Mr. Hooper and the baby have just arrived to check in.  Sadly, there is no one behind the desk.


I’m not saying that the playperson Holiday Inn has a race problem, but you’ll notice that the one non-white playperson seems to be in charge of both construction and room service.


Well, that’s all from the playperson Holiday Inn.  I hope you’ve enjoyed this trip down memory lane as much as I have.

More Family Weirdness

My dad’s cat will fight you.  No, like a fist fight.


And my mom has an ungodly number of cows, most of which are antiques, so I’ll let it pass that she has them.  But she also has three cow figurines of cows dressed up like cowboys.  It almost hurts my head to look at them.  This one is dressed up like a cowboy for Halloween, but the other two are just ordinary cow cowboys.


Tee Hee Mom

“Do you want me to throw cheese at you?”


“You’re no fun.  My real mom would let me throw cheese at her.”

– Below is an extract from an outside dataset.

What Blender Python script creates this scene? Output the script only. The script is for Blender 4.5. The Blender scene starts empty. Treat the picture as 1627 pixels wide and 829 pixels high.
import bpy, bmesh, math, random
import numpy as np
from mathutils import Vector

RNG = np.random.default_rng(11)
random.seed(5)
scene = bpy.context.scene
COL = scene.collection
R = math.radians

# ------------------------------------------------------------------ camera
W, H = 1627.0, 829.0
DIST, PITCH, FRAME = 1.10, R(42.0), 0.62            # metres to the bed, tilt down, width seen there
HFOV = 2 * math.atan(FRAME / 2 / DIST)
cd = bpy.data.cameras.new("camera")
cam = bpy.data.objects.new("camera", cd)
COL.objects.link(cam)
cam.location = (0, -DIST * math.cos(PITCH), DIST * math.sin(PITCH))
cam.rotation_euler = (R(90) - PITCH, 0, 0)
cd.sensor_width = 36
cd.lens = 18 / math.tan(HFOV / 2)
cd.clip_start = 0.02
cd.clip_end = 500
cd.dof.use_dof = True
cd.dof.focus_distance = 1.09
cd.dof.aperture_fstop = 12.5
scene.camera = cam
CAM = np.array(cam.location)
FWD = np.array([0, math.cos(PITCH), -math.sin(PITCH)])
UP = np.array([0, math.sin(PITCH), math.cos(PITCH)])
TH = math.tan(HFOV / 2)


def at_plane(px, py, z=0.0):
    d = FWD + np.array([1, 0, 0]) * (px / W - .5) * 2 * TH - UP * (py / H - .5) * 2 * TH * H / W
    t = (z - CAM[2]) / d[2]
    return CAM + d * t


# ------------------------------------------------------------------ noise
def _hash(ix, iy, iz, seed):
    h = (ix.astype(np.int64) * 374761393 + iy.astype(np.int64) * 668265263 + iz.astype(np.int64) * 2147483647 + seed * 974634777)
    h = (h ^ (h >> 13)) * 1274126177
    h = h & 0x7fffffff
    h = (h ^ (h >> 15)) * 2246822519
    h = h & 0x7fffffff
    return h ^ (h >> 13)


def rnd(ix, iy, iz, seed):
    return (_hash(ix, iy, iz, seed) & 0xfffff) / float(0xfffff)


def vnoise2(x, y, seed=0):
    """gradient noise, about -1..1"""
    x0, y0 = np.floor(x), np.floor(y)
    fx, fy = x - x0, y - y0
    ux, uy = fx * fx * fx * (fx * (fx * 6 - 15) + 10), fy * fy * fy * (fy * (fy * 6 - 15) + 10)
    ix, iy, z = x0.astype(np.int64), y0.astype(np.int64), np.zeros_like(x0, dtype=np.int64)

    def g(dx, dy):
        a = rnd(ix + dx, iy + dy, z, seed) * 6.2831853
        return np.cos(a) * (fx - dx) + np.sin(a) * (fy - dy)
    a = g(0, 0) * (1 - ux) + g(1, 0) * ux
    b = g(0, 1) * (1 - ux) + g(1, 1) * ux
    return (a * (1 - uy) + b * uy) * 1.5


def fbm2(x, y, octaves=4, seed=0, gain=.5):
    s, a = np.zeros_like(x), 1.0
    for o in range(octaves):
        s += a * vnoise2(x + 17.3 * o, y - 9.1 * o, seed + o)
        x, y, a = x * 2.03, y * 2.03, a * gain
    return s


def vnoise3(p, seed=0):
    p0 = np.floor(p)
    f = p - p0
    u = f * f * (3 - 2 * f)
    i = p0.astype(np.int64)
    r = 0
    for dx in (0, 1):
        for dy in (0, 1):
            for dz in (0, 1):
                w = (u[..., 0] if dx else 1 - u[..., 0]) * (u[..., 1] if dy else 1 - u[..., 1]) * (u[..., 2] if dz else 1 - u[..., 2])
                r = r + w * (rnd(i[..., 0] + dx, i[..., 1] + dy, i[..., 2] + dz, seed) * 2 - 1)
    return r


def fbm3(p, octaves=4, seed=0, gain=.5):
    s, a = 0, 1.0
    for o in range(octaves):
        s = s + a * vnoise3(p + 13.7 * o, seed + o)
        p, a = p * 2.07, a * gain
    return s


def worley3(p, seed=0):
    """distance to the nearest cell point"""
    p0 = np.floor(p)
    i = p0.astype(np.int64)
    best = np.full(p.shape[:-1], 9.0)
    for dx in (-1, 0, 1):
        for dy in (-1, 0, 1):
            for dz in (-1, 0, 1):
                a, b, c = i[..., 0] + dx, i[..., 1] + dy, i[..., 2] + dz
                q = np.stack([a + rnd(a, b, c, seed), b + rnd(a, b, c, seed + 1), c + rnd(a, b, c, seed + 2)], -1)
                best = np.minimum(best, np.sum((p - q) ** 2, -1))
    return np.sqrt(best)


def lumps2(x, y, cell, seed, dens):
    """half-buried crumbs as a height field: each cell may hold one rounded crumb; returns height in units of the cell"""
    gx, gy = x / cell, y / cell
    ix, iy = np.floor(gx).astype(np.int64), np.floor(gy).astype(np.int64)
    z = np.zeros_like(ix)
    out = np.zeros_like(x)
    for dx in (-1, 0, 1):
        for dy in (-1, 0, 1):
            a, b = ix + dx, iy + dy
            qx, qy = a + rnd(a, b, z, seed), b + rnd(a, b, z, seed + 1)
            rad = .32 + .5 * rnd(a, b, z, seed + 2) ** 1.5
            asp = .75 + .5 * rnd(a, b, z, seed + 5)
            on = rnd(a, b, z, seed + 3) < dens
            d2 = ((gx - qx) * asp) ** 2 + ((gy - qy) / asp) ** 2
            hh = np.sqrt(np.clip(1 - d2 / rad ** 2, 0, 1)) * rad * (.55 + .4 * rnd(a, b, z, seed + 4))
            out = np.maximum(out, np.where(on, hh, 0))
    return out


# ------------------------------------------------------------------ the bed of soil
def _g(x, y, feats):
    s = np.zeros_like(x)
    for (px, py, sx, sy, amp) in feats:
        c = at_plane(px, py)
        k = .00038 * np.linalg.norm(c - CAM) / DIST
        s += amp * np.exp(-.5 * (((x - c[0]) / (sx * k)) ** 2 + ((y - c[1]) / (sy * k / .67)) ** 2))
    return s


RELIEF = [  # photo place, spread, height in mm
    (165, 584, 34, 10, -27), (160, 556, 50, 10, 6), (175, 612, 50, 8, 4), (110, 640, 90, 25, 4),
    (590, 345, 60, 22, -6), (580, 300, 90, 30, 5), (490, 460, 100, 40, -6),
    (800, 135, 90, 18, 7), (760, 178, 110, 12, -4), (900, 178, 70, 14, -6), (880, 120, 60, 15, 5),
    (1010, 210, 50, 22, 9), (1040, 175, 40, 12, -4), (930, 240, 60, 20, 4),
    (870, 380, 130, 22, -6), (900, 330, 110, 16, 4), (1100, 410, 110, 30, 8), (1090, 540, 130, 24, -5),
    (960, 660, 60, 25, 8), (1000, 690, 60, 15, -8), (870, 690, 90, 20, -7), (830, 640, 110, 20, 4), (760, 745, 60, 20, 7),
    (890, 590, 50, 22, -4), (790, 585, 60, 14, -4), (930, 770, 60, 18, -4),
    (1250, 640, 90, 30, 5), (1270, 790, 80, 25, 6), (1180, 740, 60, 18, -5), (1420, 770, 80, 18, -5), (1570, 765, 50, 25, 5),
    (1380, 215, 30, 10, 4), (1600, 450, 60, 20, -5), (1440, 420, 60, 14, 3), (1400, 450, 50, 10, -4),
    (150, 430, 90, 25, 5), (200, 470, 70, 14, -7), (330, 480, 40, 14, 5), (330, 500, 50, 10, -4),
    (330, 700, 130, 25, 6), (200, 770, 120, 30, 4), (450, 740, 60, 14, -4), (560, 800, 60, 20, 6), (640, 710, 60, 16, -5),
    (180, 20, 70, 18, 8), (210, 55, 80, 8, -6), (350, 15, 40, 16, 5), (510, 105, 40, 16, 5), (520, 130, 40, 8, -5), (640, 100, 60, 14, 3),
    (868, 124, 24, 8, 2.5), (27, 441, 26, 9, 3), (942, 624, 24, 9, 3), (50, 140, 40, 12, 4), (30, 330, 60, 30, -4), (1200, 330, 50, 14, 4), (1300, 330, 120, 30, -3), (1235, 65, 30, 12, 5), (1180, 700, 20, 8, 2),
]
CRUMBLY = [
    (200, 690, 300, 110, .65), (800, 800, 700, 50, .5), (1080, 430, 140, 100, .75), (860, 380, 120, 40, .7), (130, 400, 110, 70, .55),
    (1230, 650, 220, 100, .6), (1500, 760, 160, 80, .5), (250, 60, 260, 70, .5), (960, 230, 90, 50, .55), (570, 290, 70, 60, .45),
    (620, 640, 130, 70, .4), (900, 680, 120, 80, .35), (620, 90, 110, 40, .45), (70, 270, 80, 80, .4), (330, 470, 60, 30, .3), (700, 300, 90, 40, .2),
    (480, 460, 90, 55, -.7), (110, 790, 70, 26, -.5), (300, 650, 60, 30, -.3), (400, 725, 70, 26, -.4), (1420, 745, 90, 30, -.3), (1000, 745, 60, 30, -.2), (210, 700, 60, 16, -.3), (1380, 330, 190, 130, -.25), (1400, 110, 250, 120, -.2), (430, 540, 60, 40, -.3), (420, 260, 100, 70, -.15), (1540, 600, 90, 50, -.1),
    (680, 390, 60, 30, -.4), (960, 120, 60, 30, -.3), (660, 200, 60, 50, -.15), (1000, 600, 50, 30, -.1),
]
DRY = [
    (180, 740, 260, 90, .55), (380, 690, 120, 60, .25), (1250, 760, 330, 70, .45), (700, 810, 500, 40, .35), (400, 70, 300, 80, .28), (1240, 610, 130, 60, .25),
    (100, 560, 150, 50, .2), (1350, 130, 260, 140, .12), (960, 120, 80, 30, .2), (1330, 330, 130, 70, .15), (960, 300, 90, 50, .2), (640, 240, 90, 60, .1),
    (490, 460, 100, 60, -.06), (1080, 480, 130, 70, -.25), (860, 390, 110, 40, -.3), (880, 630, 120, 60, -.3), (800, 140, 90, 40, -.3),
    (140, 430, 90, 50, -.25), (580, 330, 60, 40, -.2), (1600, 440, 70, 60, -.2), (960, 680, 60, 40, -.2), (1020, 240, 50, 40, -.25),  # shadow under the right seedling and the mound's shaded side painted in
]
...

“And she did… Until you were about four.”

It Gets Weird Around Here

–My parents do a Bible devotion every morning.  The other day, the Bible verse had something about having a good heart and my mom started crying.

–I am shocked to see how bad her eyesight is, though they both claim that it’s getting better under the treatment.  Yesterday, she poured herself a bowl of cereal onto a plate of similar size.

–Yes, she drives forty minutes to work and back every day.

–Let’s not talk about it.  It will give me a stroke.

–It’s not just the drugs.  My dad continues on his “We must find you a man” kick.

–There seems to be general agreement that I am just too scary to men and could benefit, perhaps, from learning to be nicer to y’all.  I believe you could sense the insincerity.  But maybe I’m wrong.

–Have I told you lately how sweet and charming I find you and how, if not for you, I’d be a lonely woman surrounded by a lifetime full of jars I couldn’t open?

–And how deliciously handsome your penis is?

–…did that work?

Whenever I see girls with naturally curly hair, I feel a little something I don’t quite know how to put into words.  It makes me want to just nod and smile at her, because we both know… I don’t know… something.  Ha, it’s stupid.  We both know what it’s like to have curly hair.  Well, what can I tell you?  Other folks feel a kinship with those who share their love of the same sports teams.  I feel a kinship with those who have curly hair.